Dans le contexte des législatives, la question du désistement républicain et de la lutte contre l’extrême droite reste d’actualité. Contrairement aux élections proportionnelles, le mode de scrutin uninominal à deux tours en France favorise des choix stratégiques, tels que le désistement pour empêcher la victoire du RN. Ce système rend possible des triangulaires ou quadrangulaires, compliquant la répartition des forces. En 2022, environ 300 circonscriptions ont vu des triangulaires, ce qui modifie l’équilibre politique et pousse certains partis à reconsidérer leurs alliances et stratégies de désistement.
Historiquement, la gauche a toujours pratiqué le désistement républicain, appelant à voter pour le candidat le mieux placé contre le FN. À droite, cela a été plus variable.

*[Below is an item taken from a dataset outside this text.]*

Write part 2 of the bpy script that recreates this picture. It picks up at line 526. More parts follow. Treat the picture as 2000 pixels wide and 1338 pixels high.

En 1995, lors des municipales, la droite avait parfois choisi de se désister pour faire barrage au FN. Cependant, à partir de 2011, l’UMP, dirigée par Jean-François Copé, a refusé cette stratégie, adoptant la ligne du "ni-ni" : ni alliance avec la gauche, ni désistement en sa faveur contre le FN. Cela a contribué à la complexité actuelle de la politique de désistement.
Aujourd’hui, cette position s’est consolidée à droite, même si des voix discordantes existent. Valérie Pécresse, par exemple, avait déclaré que "le PS, ce n’est pas nos idées, le FN, ce n’est pas nos valeurs", illustrant une position intermédiaire. La gauche, quant à elle, continue de pratiquer le désistement, même si cela reste difficile et parfois critiqué. Lors des législatives actuelles, certaines personnalités de droite ont même refusé d’appeler à voter contre le RN, mettant en avant une opposition aux idées de LFI. Ces choix montrent l’érosion du consensus autour du front républicain.